To take this farther along...
You need to consider a few things in addition to the "subscription" you mention above:
- The event itself. This is often expressed in a state diagram. After all, the event should cause some kind of (state) transition to take place someplace. If not why expose the event at all? UML provdes specific elements to cover this, and these are available in EA.
- The trigger for the event. You might want to look at this in an activity diagram. The trigger is actually a kind of action, which (in an activity diagram) can be expressed as: do/^eventName... You could elaborate this further as an Action element if need be.
- You can express an event as a class (such as a C# delegate or eventhandler), as an operation (the handler routine within its an implementing class such as a Windows Form), or as a specialized variant of either of the above.
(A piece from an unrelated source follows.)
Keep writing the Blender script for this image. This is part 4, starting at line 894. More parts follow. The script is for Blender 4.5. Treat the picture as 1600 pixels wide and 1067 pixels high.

Do what's best for your environment and the system you are modelling.
All that out of the way, let's get back to your sequence diagram...
Consider how you expect things to happen. Do you anticipate that the action of subscription will somehow lead (more or less directly) to the event being triggered? If so you will want to have a sequence diagram to cover this cause and event relationship between the participating entities. If not then a sequence diagram could be almost misleading. The sequence diagram
does have a time axis, and this
does state that some things happen before others (jsut as you would need to subscribe to an event before you could be notified). However, the sequence diagram is best used to show how a set of directly related actions will occur, and how the various entities are related during the time period when the actions are occurring.
Unless there is a fairly tight coupling between the subscription and events occurring you should reconsider the sequence diagram. For expample, if you declare your event handlers about the time that you create the various objects within your system, and then leave them to interact through the lifetime of the system, this indicates a relationship (as above) between the various entities, but not a specific sequence of action-reaction. Use state, activity, and class diagrams to illustrate the various relationships.
However, if you periodically subscribe and unsubscribe to events in the hope of catching them only when the time is right, then you might want to illustrate (both) these processes with sequence diagrams
in addition to the State, Activity and structural viewpoints. Be aware that there is very little (if any) code that can be inferred from these diagrams that is not best shown in the others; if there is anything new here (in the sequences), you might want to revisit the others to see what details you missed there.